Wie nahe die HDP der PKK steht, ist umstritten. Klar ist nur: Sie findet einen Teil ihrer Gefolgschaft im gleichen sozialen Milieu wie die PKK die ihre, bekennt sich aber zum Kampf für Minderheitsrechte mit friedlichen Mitteln. Zugleich ist die HDP die drittstärkste Kraft im türkischen Parlament. In Diyarbakir ist sie gar die klare Mehrheitspartei.

Die linksgerichtete HDP weiss etwa die Hälfte der kurdischen Minderheit hinter sich. Die andere bleibt auf Distanz. Doch die kurdische Identität sei in den letzten Jahren in allen Lagern stärker geworden, sagt der Politexperte Vahap Coskun, der an der Universität Diyarbakir unterrichtet. Früher habe sich das kurdische Bewusstsein auf eine Gruppe von Politaktivisten konzentriert, viele unterstützten den bewaffneten Kampf, nun sei daraus ein breites gesellschaftliches Phänomen geworden, so Coskun.  

Die neue Generation drücke ihre kurdische Identität dabei auf verschiedenste Weise aus, sei es in der Musik, dem Kino, der Literatur, ja selbst im Fussball, sagt Vahap Coskun. Sie blicke auch über die Grenzen, beobachte die Entwicklungen in den kurdischen Gebieten in der Nachbarschaft, in Syrien, Irak, Iran, sehe sich in einem grösseren kurdischen Zusammenhang. Auch das habe das kurdische Selbstverständnis gestärkt.

Erdogan und seine Konkurrenten in Diyarbakir

Im Wahlkampf kommt der Staatspräsident persönlich nach Diyarbakir. Erdogan spricht ausführlich vom Kampf gegen den Terrorismus, der mit voller Härte weitergehen müsse. Er setzt weiter auf die nationalistische Karte.  
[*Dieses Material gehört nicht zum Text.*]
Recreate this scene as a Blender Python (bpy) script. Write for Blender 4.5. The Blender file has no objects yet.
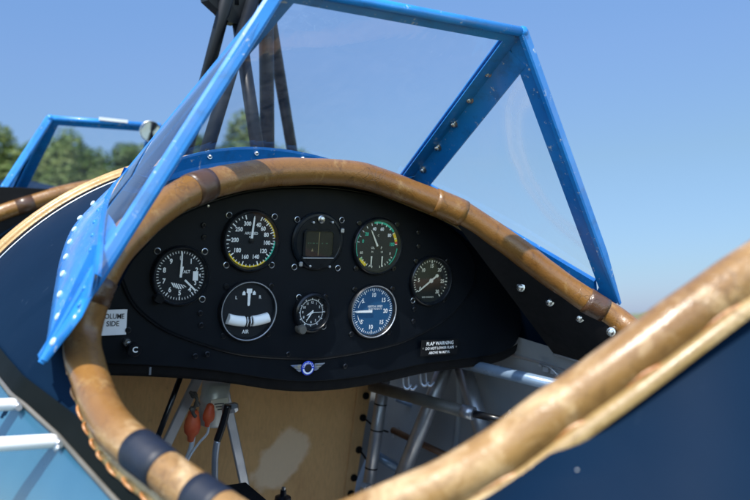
import bpy, math, random
import numpy as np
from mathutils import Vector, Matrix
random.seed(7); rng = np.random.default_rng(11)
sc = bpy.context.scene
COL = sc.collection
PI = math.pi
# ------------------------------------------------------------------ frame of reference
# Everything on the airplane is measured from the centre of its instrument panel
# (x to starboard, y to the nose, z up); the airplane stands nose-up on its tailwheel.
OFF = np.array([0.0, 0.0, 1.85])
NOSE_UP = math.radians(12.6)
CAM = np.array([-.5296, -.9508, .097]); FP = 850.0
PITCH, YAW, ROLL = -.0958, .5773, .0731
def cam_axes():
    cy, sy, cp, sp, cr, sr = math.cos(YAW), math.sin(YAW), math.cos(PITCH), math.sin(PITCH), math.cos(ROLL), math.sin(ROLL)
    fwd = np.array([sy*cp, cy*cp, sp]); right = np.array([cy, -sy, 0]); up = np.cross(right, fwd)
    return right*cr+up*sr, -right*sr+up*cr, fwd
RV, UV, FV = cam_axes()
def ray(u, v): return FV + RV*(u-375)/FP - UV*(v-250)/FP
def at(u, v, Y): d = ray(u, v); return CAM + d*(Y-CAM[1])/d[1]
def atd(u, v, D): return CAM + ray(u, v)*D
def atx(u, v, X): d = ray(u, v); return CAM + d*(X-CAM[0])/d[0]
def cyl(u, v, R, far=False, zc=-.35):
    d = ray(u, v); o = CAM - np.array([0, 0, zc])
    a = d[0]**2+d[2]**2; b = o[0]*d[0]+o[2]*d[2]; c = o[0]**2+o[2]**2-R*R
    q = max(b*b-a*c, 0)**.5
    return CAM + d*((-b+q)/a if far else (-b-q)/a)
def V(*a): return np.array(a, float)
def nrm(a): a = np.asarray(a, float); return a/(np.linalg.norm(a)+1e-12)

# ------------------------------------------------------------------ materials
MATS = {}
def mat(name, col, rough=.5, metal=0., coat=0., spec=.5):
    m = bpy.data.materials.new(name); m.use_nodes = True; MATS[name] = m
    b = m.node_tree.nodes['Principled BSDF']
    b.inputs['Base Color'].default_value = (*col, 1); b.inputs['Roughness'].default_value = rough
    b.inputs['Metallic'].default_value = metal; b.inputs['Coat Weight'].default_value = coat
    b.inputs['Coat Roughness'].default_value = .06; b.inputs['Specular IOR Level'].default_value = spec
    return m
def nodes(m): return m.node_tree.nodes, m.node_tree.links, m.node_tree.nodes['Principled BSDF']
def noise(m, scale, detail=5, rough=.55, dist=0., stretch=None):
    N, L, b = nodes(m)
    t = N.new('ShaderNodeTexCoord'); n = N.new('ShaderNodeTexNoise')
    n.inputs['Scale'].default_value = scale; n.inputs['Detail'].default_value = detail
    n.inputs['Roughness'].default_value = rough; n.inputs['Distortion'].default_value = dist
    if stretch:
        mp = N.new('ShaderNodeMapping'); mp.inputs['Scale'].default_value = stretch
        L.new(t.outputs['Object'], mp.inputs['Vector']); L.new(mp.outputs['Vector'], n.inputs['Vector'])
    else: L.new(t.outputs['Object'], n.inputs['Vector'])
    return n.outputs['Fac']
def ramp(m, fac, stops):
    N, L, b = nodes(m); r = N.new('ShaderNodeValToRGB'); e = r.color_ramp.elements
    while len(e) < len(stops): e.new(.5)
    for el, (p, c) in zip(e, stops):
        el.position = p; el.color = (*c, 1) if len(c) == 3 else c
    L.new(fac, r.inputs['Fac']); return r.outputs['Color']
def mixc(m, fac, a, b_):
    N, L, b = nodes(m); x = N.new('ShaderNodeMix'); x.data_type = 'RGBA'
    for s, val in ((x.inputs[0], fac), (x.inputs[6], a), (x.inputs[7], b_)):
        if isinstance(val, (int, float)): s.default_value = val
        elif isinstance(val, tuple): s.default_value = (*val, 1)
        else: L.new(val, s)
    return x.outputs[2]
def mathn(m, op, a, b_=None):
    N, L, b = nodes(m); x = N.new('ShaderNodeMath'); x.operation = op
    for i, val in enumerate((a, b_)):
        if val is None: continue
        if isinstance(val, (int, float)): x.inputs[i].default_value = val
        else: L.new(val, x.inputs[i])
    return x.outputs[0]
def bump(m, fac, strength, dist=.001):
    N, L, b = nodes(m); x = N.new('ShaderNodeBump'); x.inputs['Strength'].default_value = strength
    x.inputs['Distance'].default_value = dist; L.new(fac, x.inputs['Height'])
    old = b.inputs['Normal'].links
    if old: L.new(old[0].from_socket, x.inputs['Normal'])
    L.new(x.outputs['Normal'], b.inputs['Normal'])
def setc(m, s): nodes(m)[1].new(s, nodes(m)[2].inputs['Base Color'])
def setr(m, s): nodes(m)[1].new(s, nodes(m)[2].inputs['Roughness'])
def varied(name, c0, c1, scale, rough=(.3, .5), bumps=None, **k):
    m = mat(name, c0, **k); n = noise(m, scale)
    setc(m, ramp(m, n, [(.35, c0), (.65, c1)]))
    r = ramp(m, noise(m, scale*2.3), [(.3, (rough[0],)*3), (.7, (rough[1],)*3)]); setr(m, r)
    if bumps: bump(m, noise(m, bumps[0]), bumps[1], bumps[2])
    return m
def worn(m, col, scale, lo, hi, base):
    """specks and chips of another colour over the base colour socket"""
    n = noise(m, scale, 8, .7)
    f = ramp(m, n, [(lo, (0, 0, 0)), (hi, (1, 1, 1))])
    s = mixc(m, f, base, col); setc(m, s); return s

navy = varied('navy_paint', (.0030, .0110, .027), (.0040, .0140, .033), 3, (.42, .5), spec=.06)
blue = mat('sky_blue_paint', (.015, .25, .62), .33, coat=.25)
_b = ramp(blue, noise(blue, 9), [(.25, (.005, .140, .46)), (.5, (.009, .185, .54)), (.75, (.018, .225, .58))])
_g = mixc(blue, ramp(blue, noise(blue, 28, 8, .7), [(.52, (0, 0, 0)), (.72, (.55, .55, .55))]), _b, (.02, .06, .12)); worn(blue, (.46, .50, .54), 95, .615, .68, _g); bump(blue, noise(blue, 14, 3), .25, .003); bump(blue, noise(blue, 160), .12, .0006)
setr(blue, ramp(blue, noise(blue, 30), [(.3, (.24,)*3), (.7, (.44,)*3)]))
lblue = varied('light_blue_paint', (.018, .080, .135), (.030, .105, .165), 6, (.12, .3), coat=.3)
navy.node_tree.nodes['Principled BSDF'].inputs['IOR'].default_value = 1.2
worn(navy, (.035, .055, .085), 60, .64, .78, ramp(navy, noise(navy, 3), [(.35, (.0030, .0110, .027)), (.65, (.0042, .0145, .034))]))
stripe = varied('dark_stripe_paint', (.0022, .0036, .0034), (.004, .0055, .005), 8, (.5, .65), spec=.06)
rivp = varied('rivet_paint', (.30, .44, .58), (.48, .58, .66), 200, (.2, .35), coat=.4)
white_p = varied('white_paint', (.74, .74, .73), (.82, .82, .80), 12, (.3, .5))
black_p = varied('panel_black_paint', (.0022, .0048, .0088), (.0036, .0068, .0118), 25, (.45, .58), spec=.2)
_pb = ramp(black_p, noise(black_p, 6, 5), [(.3, (.0012, .0030, .0058)), (.7, (.0024, .0048, .0086))]); worn(black_p, (.035, .04, .045), 150, .66, .76, _pb)
black_g = mat('bezel_black', (.006, .007, .009), .28)
black_m = varied('matt_black', (.0035, .0038, .0045), (.006, .006, .007), 40, (.65, .8), spec=.2)
pylon_p = varied('dark_enamel', (.0035, .0055, .009), (.007, .009, .012), 18, (.35, .5), spec=.25)
steel = varied('bright_steel', (.50, .50, .49), (.62, .62, .60), 60, (.22, .4), metal=1.)
alu = varied('grey_tube_paint', (.40, .41, .43), (.54, .55, .57), 22, (.28, .42), bumps=(120, .1, .0005), metal=.75)
alu2 = varied('aluminium', (.42, .44, .47), (.52, .54, .57), 30, (.3, .5), metal=.7)
bluetube = varied('blue_grey_tube', (.18, .26, .36), (.25, .34, .45), 20, (.25, .4), metal=.3)
olive = varied('olive_grey_tube', (.085, .08, .066), (.125, .115, .095), 30, (.4, .6))
inner = varied('interior_grey_paint', (.20, .23, .255), (.28, .31, .335), 6, (.45, .65), bumps=(30, .2, .002))
rustbr = varied('brown_rod_finish', (.11, .05, .025), (.17, .085, .04), 30, (.4, .6))
red = varied('red_rubber', (.78, .10, .030), (.88, .16, .05), 60, (.4, .6))
wire = varied('pale_wire', (.62, .62, .60), (.75, .75, .72), 50, (.4, .6))
paper = varied('white_paper', (.78, .78, .80), (.84, .84, .85), 40, (.7, .9))
ink = mat('black_ink', (.01, .01, .012), .6)
dialk = mat('dial_black', (.006, .008, .011), .6, spec=.3)
dialg = mat('dial_dark_green', (.010, .012, .009), .6, spec=.3)
dialb = mat('dial_reflection_blue', (.013, .085, .19), .5, spec=.3)  # blue sky reflection painted into the dial's base colour
wmark = mat('white_marking', (.94, .94, .91), .5)
cream = mat('cream_marking', (.80, .76, .60), .5)
yel = mat('yellow_marking', (.88, .60, .008), .5)
grnd = mat('dim_green_marking', (.01, .07, .04), .5); grn = mat('green_marking', (.008, .52, .32), .5)
redm = mat('red_marking', (.65, .03, .015), .5)
amber = mat('amber_marking', (.20, .15, .06), .5)
emb = mat('emblem_blue', (.015, .06, .62), .3, coat=.4)
silver = varied('pale_gold_metal', (.22, .28, .50), (.55, .50, .34), 200, (.3, .4), metal=.6)
gaugegrey = varied('dark_grey_enamel', (.0035, .0060, .0095), (.0065, .010, .0145), 40, (.25, .4), spec=.25)
mirror = mat('mirror_glass', (.85, .87, .88), .02, metal=1.)
def leather_col(m, c0, c1, c2, lo, hi):
    base = ramp(m, noise(m, 7, 6), [(.3, c0), (.7, c1)])
    wn = noise(m, 30, 9, .68, .6); wl = noise(m, 5, 3)
    f = ramp(m, mathn(m, 'ADD', mathn(m, 'MULTIPLY', wn, .75), mathn(m, 'MULTIPLY', wl, .25)), [(lo, (0, 0, 0)), (hi, (.8, .8, .8))])
    return mixc(m, f, base, c2)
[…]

Erdogan-Plakate an der Autobahn in Diyarbakir.
Legende: Erdogan-Plakate an der Schnellstrasse in Diyarbakir. Keystone/EPA/SEDAT SUNA

Die grösste gewählte Institution in Diyarbakir, die noch existiert, ist die Handelskammer. Ihr Direktor ist Mehmet Kaya. Bei ihm laufen viele der Fäden zusammen, seit die Millionenstadt Diyarbakir zwangsverwaltet wird. Viele Organisationen aus der kurdischen Zivilgesellschaft kämen nun zur Handelskammer und bäten um Unterstützung, vom Sportverein bis zur Sprachschule. Dies, weil der Statthalter der Regierung ihnen die Subventionen gekürzt oder gestrichen habe, so Kaya.

Mann mit Bart vor zwei Flaggen und einem Signet an der Wand
Legende: Mehmet Kaya, Direktor der Handelskammer. SRF

Auch die CHP macht in Diyarbakir Wahlkampf. Die grösste Oppositionspartei der Türkei ging aus der ehemaligen kemalistischen Staatsmacht hervor. Nun hofft sie, bei den Wahlen aus der kurdischen Enttäuschung über die Ära Erdogan Kapital zu schlagen.

Handelskammer-Direktor Mehmet Kaya gibt ihr gute Chancen, mit ihrem Präsidentschaftskandidaten Kemal Kilicdaroglu im kurdischen Südostanatolien viele Stimmen zu holen. Kilicdaroglu sendet Versöhnungssignale in Richtung kurdische Bevölkerung. Auch persönlich entspricht der Herausforderer Erdogans so gar nicht dem klassischen Profil der kemalistischen Eliten. Er gehört der religiösen Minderheit der Aleviten an und ist selber in einem kurdisch geprägten Teil Anatoliens aufgewachsen.

Aber auch im Oppositionsbündnis um die CHP sind türkisch-nationalistische Kräfte stark und bleibt der Argwohn gegenüber separatistischen Bestrebungen im kurdischen Südosten gross. Mehmet Kaya nimmt es zur Kenntnis. Doch allen Spannungen zugrunde liege der Streit um die volle Anerkennung kurdischer Minderheitsrechte, sagt er.  

Seit hundert Jahren ist der Streit ungelöst. Mit Waffengewalt wird ihm nicht beizukommen sein.